WRITTEN EXERCISE
Find every line with the word "scene". Copy those lines.

COLLECTED MATERIAL
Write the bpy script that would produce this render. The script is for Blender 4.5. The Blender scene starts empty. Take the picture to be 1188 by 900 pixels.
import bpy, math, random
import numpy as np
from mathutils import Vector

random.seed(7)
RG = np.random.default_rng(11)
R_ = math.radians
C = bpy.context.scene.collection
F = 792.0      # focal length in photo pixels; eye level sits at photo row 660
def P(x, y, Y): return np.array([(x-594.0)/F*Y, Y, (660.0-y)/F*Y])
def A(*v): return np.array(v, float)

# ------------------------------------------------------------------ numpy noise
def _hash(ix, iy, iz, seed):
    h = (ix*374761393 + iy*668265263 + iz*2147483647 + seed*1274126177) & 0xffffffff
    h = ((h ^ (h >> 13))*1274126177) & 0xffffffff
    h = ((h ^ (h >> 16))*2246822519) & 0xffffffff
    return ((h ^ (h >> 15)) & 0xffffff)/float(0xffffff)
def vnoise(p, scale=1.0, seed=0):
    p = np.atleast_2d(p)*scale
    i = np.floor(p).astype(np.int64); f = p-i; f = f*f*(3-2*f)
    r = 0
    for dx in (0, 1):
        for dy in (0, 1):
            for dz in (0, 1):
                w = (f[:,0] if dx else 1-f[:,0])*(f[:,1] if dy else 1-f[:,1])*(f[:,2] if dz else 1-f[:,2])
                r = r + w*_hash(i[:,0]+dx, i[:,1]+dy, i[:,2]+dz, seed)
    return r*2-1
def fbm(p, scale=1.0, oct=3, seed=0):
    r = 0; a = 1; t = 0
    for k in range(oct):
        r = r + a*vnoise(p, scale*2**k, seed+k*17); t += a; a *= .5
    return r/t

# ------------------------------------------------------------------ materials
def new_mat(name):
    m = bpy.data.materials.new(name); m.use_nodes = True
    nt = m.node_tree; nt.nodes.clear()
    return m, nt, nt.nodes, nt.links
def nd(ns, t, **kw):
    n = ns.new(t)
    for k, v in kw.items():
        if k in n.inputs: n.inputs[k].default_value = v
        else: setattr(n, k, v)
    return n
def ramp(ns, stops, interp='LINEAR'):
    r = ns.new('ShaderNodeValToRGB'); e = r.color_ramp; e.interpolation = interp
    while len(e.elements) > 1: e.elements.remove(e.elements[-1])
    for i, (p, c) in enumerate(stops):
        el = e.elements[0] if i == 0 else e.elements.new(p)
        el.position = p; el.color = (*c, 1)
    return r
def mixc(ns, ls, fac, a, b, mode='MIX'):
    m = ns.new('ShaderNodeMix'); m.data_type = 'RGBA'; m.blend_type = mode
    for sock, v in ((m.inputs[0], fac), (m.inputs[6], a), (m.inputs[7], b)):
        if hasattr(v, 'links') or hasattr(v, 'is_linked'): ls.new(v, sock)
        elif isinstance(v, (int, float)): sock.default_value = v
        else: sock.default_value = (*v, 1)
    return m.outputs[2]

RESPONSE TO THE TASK
Write the bpy script that would produce this render. The script is for Blender 4.5. The Blender scene starts empty. Take the picture to be 1188 by 900 pixels.
C = bpy.context.scene.collection